9/11/2008

Wonderlost #2 by C.B Cebulski

Wonderlost is basically a mini or the all-too typical "indie", confessional-type comic but with big-budget support. It's published by IMAGE, it's got a cover by Steven McNiven of Marvel Civil War fame (and currently tearing it up on "Old Man Logan"), has a spine, runs you about six bucks, and just generally feels more like a Superhero comic in presentation, even if it's less about smashing a supervillain's face and more about smashing some pussy (or trying really hard to do so). Like most auto-bio minis, nothing's actually at-stake in Wonderlost's eight anecdotes, it just appears to be. But unlike other confessional comics, Wonderlost isn't interested in being self-revealing or emotional, it just delivers funny/fucked-up anecdotes.

The flaws of this auto-bio comic are the same flaws found in critically-acclaimed stuff like Blankets or American Splendor--namely an overall lack of actual insight about one's self and the situations portrayed in the comic--but because Cebulski doesn't provide the illusion or contrive a persona that's anything but beer and fuck crazy, it doesn't come off as pretentious. C.B Cebulski's comics self isn't a sensitive naif or a man-child slowly learning the ways of the world, he's a self-adjusted jerk interested in trying to see a shy girlfriend's blonde pubic hair, or kinda okay with screaming at a girl after she gives him a dick-damaging, toothy blowjob.

Only four of the eight stories deal with sex--the other four are about beer or mushrooms--but the sex stories are the ones that stick in the reader's mind. In part, they're memorable because they're actually honest in an unapologetic R. Crumb style but they also hover around after reading because of problematic art that threatens to derail the comic. Each anecdote has a different artist, but every artist falls-back on portraying the women as having or coming close to having those 90s comics female proportions. In defense of the artists, Cebulski's depicted as square-jawed and muscular in the drawings but still, Wonderlost needs something to counteract the American Pie tone and you don't get it in the art.

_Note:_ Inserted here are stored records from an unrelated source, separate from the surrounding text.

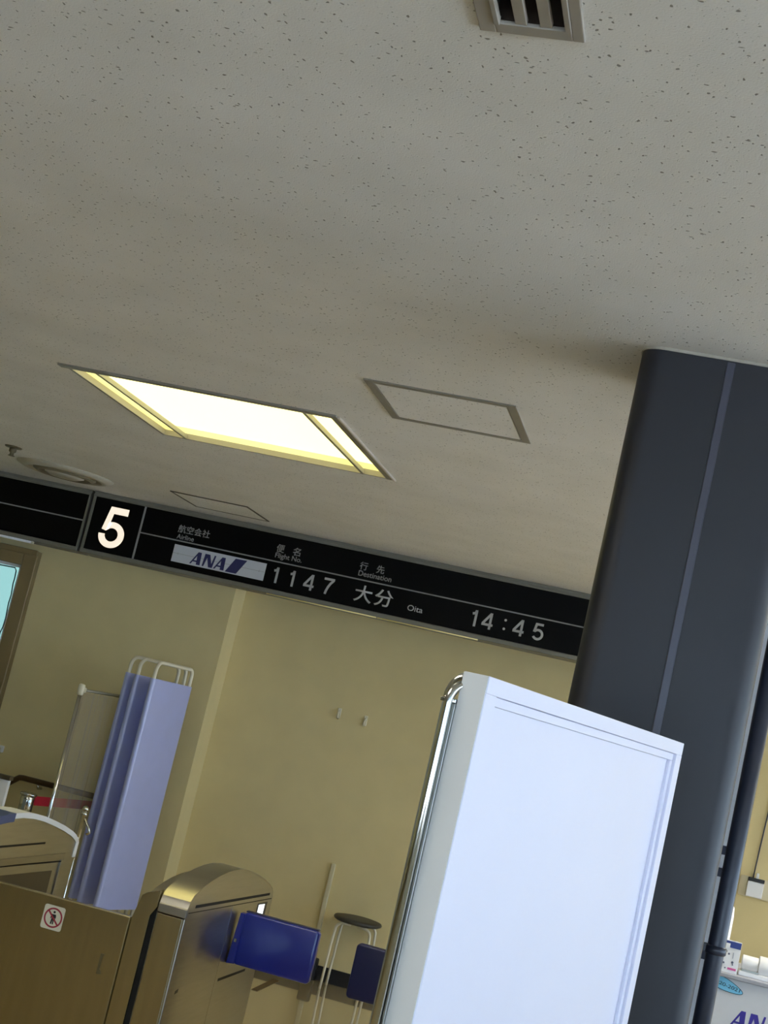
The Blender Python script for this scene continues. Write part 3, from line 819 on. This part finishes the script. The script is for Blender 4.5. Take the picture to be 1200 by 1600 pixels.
# ------------------------------------------------------------------ folding screen
t = thing('folding_screen', 'folded blue medical screen on white tube frames by the back wall', 'screen', (-3.05, 8.55, 0))
def screen_panel(pl_, pr_, shade):
    a = Vector(pl_); b = Vector(pr_); d = (b - a).normalized()
    wdt = (b - a).length
    path = [(a.x, a.y, .03), (a.x, a.y, 1.62)]
    r = .05
    for k in range(1, 8):
        an = k / 7 * PI / 2
        q = a + d * r * (1 - math.cos(an)); path.append((q.x, q.y, 1.645 + (r + .01) * math.sin(an)))
    for k in range(0, 8):
        an = k / 7 * PI / 2
        q = b - d * r * .6 * (1 - math.sin(an)); path.append((q.x, q.y, 1.665 + (r - .01) * math.cos(an)))
    path += [(b.x, b.y, 1.62), (b.x, b.y, .03)]
    fr_ = MB().tube(path, .0115, 12).build('tube_frame', M_cream, t)
    n = Vector((-d.y, d.x))
    pts = []
    R_ = .0185
    for c_, s in ((b, 1), (a, -1)):
        for k in range(9):
            an = -PI / 2 + PI * k / 8
            v = c_ + d * s * R_ * math.cos(an) + n * s * R_ * math.sin(an)
            pts.append((v.x, v.y))
    smooth_by_angle(MB().prism(pts, 'Z', .228, 1.602).build('fabric', M_fabric, t), 40)
    for c_ in (a, b):
        MB().lathe((c_.x, c_.y, 0), [(.018, 0), (.018, .03), (.012, .034)], 12).build('foot', M_base, fr_)
P0 = Vector((-3.095, 8.40))
def ray_pt(Xat84, y): return (Xat84 / 8.4 * y, y)
screen_panel(ray_pt(-3.088, 8.40), ray_pt(-2.862, 8.76), 0)
screen_panel(ray_pt(-3.192, 8.46), ray_pt(-2.900, 8.83), 1)
screen_panel(ray_pt(-3.252, 8.55), ray_pt(-2.946, 8.91), 2)

# ------------------------------------------------------------------ clear vinyl partition, posts, belt, rail, desk
VX, VA, VB = -3.36, 8.02, 8.84
t = thing('vinyl_partition', 'clear vinyl sheet hung on a thin steel pole beside the blue screen', 'partition', (VX, (VA + VB) / 2, 0))
for y in (VA, VB):
    MB().tube([(VX, y, .012), (VX, y, 1.442)], .011, 12).build('pole', M_chrome, t)
    MB().lathe((VX, y, 0), [(.028, 0), (.028, .008), (.013, .014)], 20).build('base', M_alu, t)
MB().tube([(VX, VA, 1.447), (VX, VB, 1.447)], .009, 10).build('top_rail', M_lampfin, t)
MB().lathe((VX, VA, 1.415), [(.015, 0), (.019, .01), (.021, .035), (.019, .06), (.01, .066)], 14).box(VX - .014, VX + .014, VA, VA + .05, 1.432, 1.462, bev=.006).build('corner_joint', M_cream, t)
vs = bmesh.new()
N = 30
rows = []
for j in range(12):
    z = .12 + (1.435 - .12) * j / 11
    rows.append([vs.verts.new((VX + .010 * math.sin(i * .9 + .25 * j) * (1 - j / 14) + .005 * math.sin(i * 2.1), VA + .014 + (VB - VA - .028) * i / N, z)) for i in range(N + 1)])
for ra_, rb_ in zip(rows, rows[1:]):
    for i in range(N):
        vs.faces.new((ra_[i], ra_[i + 1], rb_[i + 1], rb_[i])).smooth = True
mb = MB(); mb._merge(vs)
mb.build('clear_sheet', M_vinyl, t)

BP = (-3.555, 8.13, 0)
t = thing('belt_barrier_post', 'chrome crowd post with wide head and red belt behind the left gate', 'stanchion', BP)
MB().lathe(BP, [(.11, 0), (.11, .012), (.05, .03), (.028, .034), (.028, .69)], 28).build('post', M_chrome, t)
MB().lathe(BP, [(.036, .69), (.040, .695), (.040, .778), (.038, .782), (.048, .786), (.050, .796), (.046, .802), (.01, .804)], 28).build('head', M_chrome, t)
bl = MB()
b0, b1 = Vector((-3.545, 8.168)), Vector((-3.388, 8.79))
db = (b1 - b0).normalized(); nb = Vector((-db.y, db.x)) * .0012
bl.prism([tuple(b0 + nb), tuple(b1 + nb), tuple(b1 - nb), tuple(b0 - nb)], 'Z', .732, .786)
bl.build('belt', M_red, t)
t = thing('rope_post', 'slim chrome rope post with ball top and side hook beside blue screen', 'stanchion', (-2.880, 7.33, 0))
MB().lathe((-2.880, 7.33, 0), [(.14, 0), (.14, .012), (.04, .03), (.0115, .035), (.0115, .84), (.017, .845), (.017, .86), (.010, .865)], 24).build('post', M_chrome, t)
MB().lathe((-2.880, 7.33, .878), [(.004, -.017), (.014, -.011), (.0185, 0), (.014, .012), (.004, .018)], 18).build('ball_top', M_chrome, t)
MB().tube([(-2.880, 7.33, .845), (-2.86, 7.33, .815), (-2.838, 7.33, .79), (-2.828, 7.33, .765), (-2.842, 7.33, .755)], .007, 8).build('hook', M_chrome, t)

t = thing('handrail', 'dark wooden handrail bending downwards along the back wall at left', 'handrail', (-3.6, YL - .06, .6))
MB().tube([(-4.36, YL - .07, .55), (-4.10, YL - .07, .765), (-4.085, YL - .07, .776), (-4.06, YL - .07, .779), (-3.9, YL - .07, .779), (-3.36, YL - .07, .779)], .019, 12).build('rail', M_wood, t)
for x in (-3.95, -3.42):
    MB().tube([(x, YL, .735), (x, YL - .05, .735), (x, YL - .07, .762)], .008, 8).build('bracket', M_chrome, t)
t = thing('wall_switch', 'tiny white switch box on the wall below the glazed door frame', 'switch', (-4.29, YL, .92))
box('box', M_white, t, -4.306, -4.274, YL - .03, YL, .898, .942, bev=.003)
box('button', M_cream, t, -4.296, -4.284, YL - .033, YL - .029, .912, .928, bev=.001)
t = thing('low_partition', 'white upright panel with dark top edge, cut off by left edge', 'partition', (-3.8, 7.52, 0))
box('panel', M_white, t, -4.2, -3.412, 7.50, 7.53, .03, .902, bev=.002)
box('top_cap', mat('dark_desk_top', (70, 62, 44), .5, var=.05), t, -4.21, -3.405, 7.49, 7.54, .902, .925, bev=.002)
for x in (-4.15, -3.50):
    box('foot', M_alu, t, x, x + .05, 7.38, 7.65, 0, .03, bev=.003)
t = thing('floor_strip', 'brown threshold strip set into the floor behind the middle gate', 'floor strip', (-2.086, 8.81, 0))
box('strip', mat('brown_strip', (92, 70, 36), .5, var=.08), t, -2.105, -2.067, 8.57, 9.05, 0, .003, bev=.001)  # thin dark brown strip laid on the floor

# ------------------------------------------------------------------ counter and its things at the right edge
t = thing('white_counter', 'white check-in counter with indigo letters at the lower right corner', 'counter', (.75, 6.25, 0))
CY = 6.0
box('front_panel', M_plate, t, .19, 1.30, CY, CY + .03, 0, 1.018, bev=.002)
box('body', M_plate, t, .20, 1.29, CY + .031, CY + .5, 0, 1.0, bev=.002)
box('worktop', mat('counter_grey_top', (160, 162, 172), .55, var=.02), t, .18, 1.31, CY - .012, CY + .52, 1.018, 1.034, bev=.003)
lt = MB()
airline_mark(.376, .850, .062, CY, M_purple, t, M_purple)
t2 = thing('blue_card', 'light blue tapered card reading 2021 fixed to the white counter front', 'card', (.33, CY - .004, .96))
el = []
for k in range(40):
    a = 2 * PI * k / 40
    ex, ez = .075 * math.cos(a), (.0225 + .006 * (-math.cos(a))) * math.sin(a)
    an = math.radians(-14)
    el.append((.330 + ex * math.cos(an) - ez * math.sin(an), .9925 + ex * math.sin(an) + ez * math.cos(an)))
MB().prism(el, 'Y', CY - .003, CY - .0002).build('card', M_sky, t2)
ol = MB(); stroke_poly(ol, el + [el[0]], .0022, CY - .0036, CY - .0029); ol.build('outline', M_skyline, t2)
o = text('lettering', '2020-2021', M_skyline, t2, -.052, -.006, 0, .0135, width=.108, thick=.0006, bold=.01)
o.location = (0, 0, 0)
for v in o.data.vertices:
    q = Vector(v.co) + Vector((.33, CY - .004, .96))
    an = math.radians(-9)
    x_, z_ = q.x, q.z
    v.co = Vector((.336 + x_ * math.cos(an) - z_ * math.sin(an), CY - .003 + q.y, .9895 + x_ * math.sin(an) + z_ * math.cos(an))) - Vector((.33, CY - .004, .96))
t = thing('notice_stand', 'small white notice with navy header standing on the counter', 'notice', (.33, 6.03, 1.034))
box('sheet', M_white, t, .285, .368, 6.02, 6.026, 1.034, 1.155, bev=.001)
nh = MB().box(.286, .367, 6.0185, 6.0201, 1.128, 1.152).build('header', M_headblue, t)
MB().box(.300, .326, 6.018, 6.0186, 1.122, 1.143).build('white_patch', M_white, nh)
box('pink_band', M_pink, t, .331, .363, 6.0185, 6.0201, 1.046, 1.054)
for x, z, s in ((.316, 1.112, .004), (.327, 1.104, .004), (.313, 1.068, .004), (.345, 1.075, .005), (.322, 1.05, .003), (.347, 1.067, .003)):
    MB().prism([(x + s * math.cos(k * PI / 4), z + s * math.sin(k * PI / 4)) for k in range(8)], 'Y', 6.0187, 6.0201).build('icon', M_inkgrey, t)
MB().box(.343, .3445, 6.0187, 6.0201, 1.09, 1.112).build('icon', M_inkgrey, t)
box('foot', M_white, t, .300, .356, 6.026, 6.075, 1.034, 1.040, bev=.001)
t = thing('roll_dispenser', 'white paper roll printer with round ends on the white counter', 'printer', (.43, 6.09, 1.034))
def xcyl(x0, x1, r, yc, zc, nm, m, n=24):
    return smooth_by_angle(MB().prism([(yc + r * math.cos(2 * PI * k / n), zc + r * math.sin(2 * PI * k / n)) for k in range(n)], 'X', x0, x1, bev=.003).build(nm, m, t), 40)
xcyl(.383, .452, .030, 6.085, 1.080, 'roll', M_white)
xcyl(.446, .53, .040, 6.085, 1.080, 'end_drum', M_white)
box('base', M_white, t, .376, .54, 6.04, 6.13, 1.034, 1.052, bev=.003)
box('cutter', M_alu, t, .385, .450, 6.040, 6.046, 1.052, 1.060, bev=.001)
t = thing('dispenser_bottle', 'white rounded dispenser bottle half hidden behind the dark pipe', 'dispenser', (.295, 6.28, 1.034))
MB().lathe((.295, 6.28, 1.034), [(.034, 0), (.036, .02), (.038, .12), (.038, .19), (.034, .225), (.022, .245), (.008, .252)], 24).build('bottle', M_white, t)
MB().lathe((.295, 6.28, 1.284), [(.009, 0), (.009, .012), (.004, .014)], 12).build('nozzle', M_white, t)

t = thing('wall_socket', 'cream wall plate with white card reader and thin cord on back wall', 'socket', (.60, YB, 1.21))
smooth_by_angle(MB().prism(rrect(.492, .74, 1.150, 1.270, .016), 'Y', YB - .012, YB, bev=.003).build('plate', M_beigeplate, t), 40)
rd = MB().box(.538, .634, YB - .036, YB - .011, 1.155, 1.246, bev=.004).build('reader', M_white, t)
MB().box(.538, .634, YB - .040, YB - .011, 1.247, 1.268, bev=.003).build('reader_top', M_base, t)
MB().tube([(.566, YB - .02, 1.262), (.567, YB - .01, 1.30), (.572, YB - .006, 1.45), (.580, YB - .006, 1.65), (.590, YB - .006, 2.3)], .004, 8).build('cord', M_bracket, t)
MB().box(.580, .596, YB - .03, YB - .012, 1.262, 1.300, bev=.003).build('plug', M_white, t)
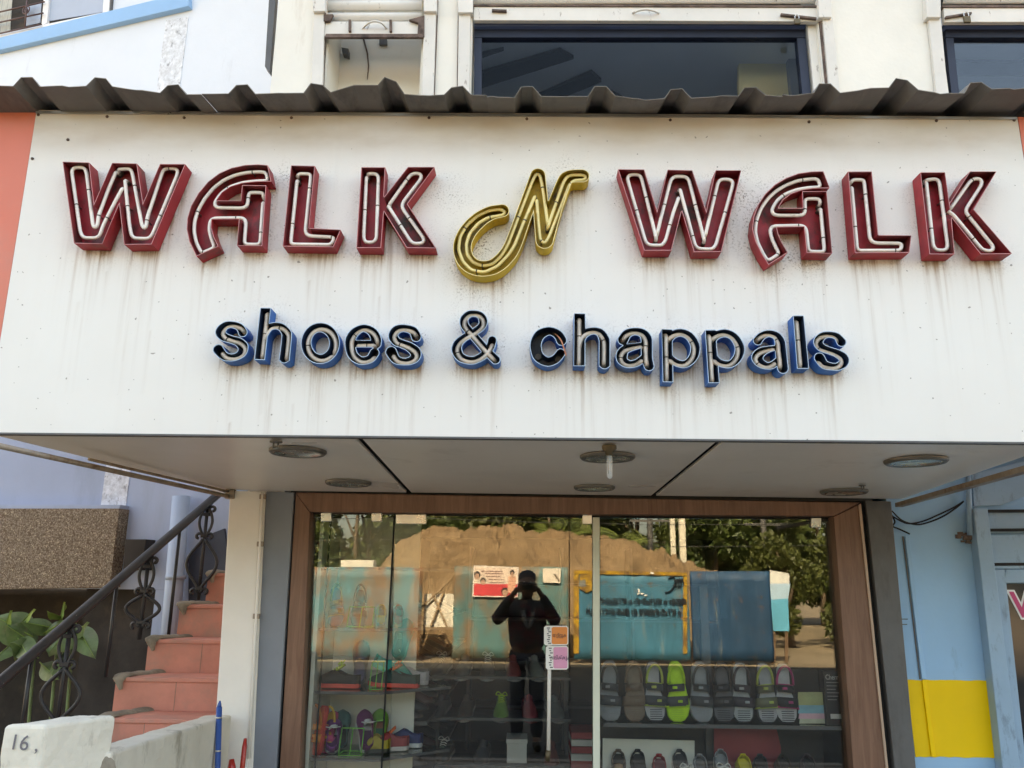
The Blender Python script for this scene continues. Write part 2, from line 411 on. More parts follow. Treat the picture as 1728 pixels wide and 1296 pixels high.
def shutter(x0, x1, rows, label_y, handle_px, locks=()):
    """slats rolled above the opening with a bottom rail: (py0, py1, bulge) rows"""
    S = bpy.data.objects.new('rolling_shutter', None); COL.objects.link(S); S.parent = SB
    S.location = Vector((0, 0, 0))
    for (a, b) in rows:
        z1, z0 = zat(a, YW), zat(b, YW); r = (z1 - z0) / 2
        m = MB()
        m.grid(lambda u, v: (x0 + (x1 - x0) * u, YW + 0.012 - 0.022 * math.sin(math.pi * v), z0 + (z1 - z0) * v), 2, 9)
        m.build('slat', M['channel'], S, solid=0.002)
    return S
S1 = shutter(xat(551, 20, YW), xat(712, 20, YW), [(-28, -4), (-3.5, 16), (18, 34)], 0, None)
MB().slab([(549, 36), (714, 36), (716, 61), (547, 61)], YW - 0.012, 0.03).build('bottom_rail', M['channel'], S1, bevel=0.003)
MB().slab([(546, 24), (562, 24), (556, 35), (546, 35)], YW - 0.034, 0.02).build('rust_patch', M['channel_dark'], S1)
MB().slab([(690, 33), (716, 26), (716, 62), (704, 62), (706, 38)], YW - 0.034, 0.02).build('rust_patch', M['channel_dark'], S1)
MB().slab([(550, 57), (712, 57), (714, 62.5), (548, 62.5)], YW - 0.035, 0.02).build('rail_lip', M['channel_dark'], S1)
MB().tube(smooth_path([U(612, 48, YW - 0.014), U(622, 39, YW - 0.05), U(633, 36, YW - 0.055), U(644, 39, YW - 0.05), U(652, 48, YW - 0.014)], 5), 0.006, 8).build('handle', M['channel'], S1)
for x in (590, 659): MB().slab([(x - 2, 33), (x + 2, 33), (x + 2, 52), (x - 2, 52)], YW - 0.03, 0.02).build('hasp', M['channel_dark'], S1)
S2 = shutter(xat(797, 20, YW), xat(1383, 20, YW), [(-30, -12), (-11, 6)], 0, None)
MB().slab([(800, 11), (1380, 13), (1380, 36), (799, 34)], YW - 0.012, 0.03).build('bottom_rail', M['channel'], S2, bevel=0.003)
MB().slab([(798, 7.5), (1381, 9), (1381, 11.5), (798, 10)], YW - 0.02, 0.03).build('rail_shadow_gap', M['channel_dark'], S2)
MB().tube(smooth_path([U(1068, 22, YW - 0.014), U(1078, 18, YW - 0.045), U(1090, 16, YW - 0.05), U(1102, 18, YW - 0.045), U(1112, 22, YW - 0.014)], 5), 0.006, 8).build('handle', M['channel'], S2)
MB().slab([(830, 15), (855, 16), (855, 19), (830, 18)], YW - 0.03, 0.016).build('bolt', M['channel_dark'], S2)
MB().slab([(1318, 22), (1378, 29), (1378, 32), (1318, 25)], YW - 0.03, 0.016).build('bolt', M['channel_dark'], S2)
S3 = shutter(xat(1594, 20, YW), xs[6] - 0.05, [(-30, -12), (-11, 7)], 0, None)
MB().slab([(1592, 13), (1800, 13), (1800, 37), (1594, 37)], YW - 0.012, 0.03).build('bottom_rail', M['channel'], S3, bevel=0.003)
MB().slab([(1590, 8.5), (1800, 8.5), (1800, 12), (1591, 12)], YW - 0.02, 0.03).build('rail_shadow_gap', M['channel_dark'], S3)
MB().slab([(1596, 27), (1640, 20), (1640, 23), (1596, 30)], YW - 0.03, 0.016).build('bolt', M['channel_dark'], S3)
M['brass'] = paint('dull_brass', (0.13, 0.10, 0.06), 0.5, 0.2, 10, metal=0.6)
for i, (x, y, s, lab) in enumerate(((1345, 32, 1.0, 'small dark padlock hanging from the shutter bolt above the middle upstairs window'), (1631, 28, 1.15, 'larger dark padlock hanging on the shutter at the upper right corner'))):
    c = U(x, y, YW - 0.045); P = thing('padlock', lab, 'padlock', c, 'padlocks on the upstairs shutters')
    MB().box(c.x - 0.017*s, c.x + 0.017*s, c.y - 0.008, c.y + 0.008, c.z - 0.036*s, c.z).build('body', M['brass'], P, bevel=0.004)
    MB().tube(smooth_path([(c.x - 0.011*s, c.y, c.z), (c.x - 0.011*s, c.y, c.z + 0.018*s), (c.x, c.y, c.z + 0.028*s), (c.x + 0.011*s, c.y, c.z + 0.018*s), (c.x + 0.011*s, c.y, c.z)], 4), 0.003, 6).build('shackle', M['steel'], P)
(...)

Thankfully, the order of the anecdotes spreads-out the sex stories and leaves room for more overtly hilarious or self deprecating stories. A tale of insane binge drinking ends on a somber and sober tone with Cebulski, in his underwear, passed-out on his family's porch, kindly taken care of by his father. A story about taking mushrooms and imagining a parade of dancing gummy dinosaurs is funny enough to forget that it's probably bullshit. But the best story is the one in which a drunk Cebulski, alone in the house while his friends go out for a beer run, gets it in his head that he needs "[his] own pair of Def Leppard jeans" and heads to the garage to put some fashionable holes and shreds in the jeans he's wearing.

Wonderlost will upset and offend readers of most auto-bio comics and that's great because it takes those readers out of their confessional comics comfort zone. But it's also a comic book on IMAGE, containing art that for the most part is in the superhero vein of thin waists and big breasts and that aspect, coupled with the sense that every women is to be conquered, makes it the same escapist bullshit that angry fat comics nerds find in the mainline stuff. Sensitive, liberal arts students scribbling in Moleskines would get a lot out of reading this. MAXIM-reading chubsters that mix it up between games of Hero Clix with intellectualized defenses of men's superiority would be better to read the next great comic from a sensitive, liberal arts type.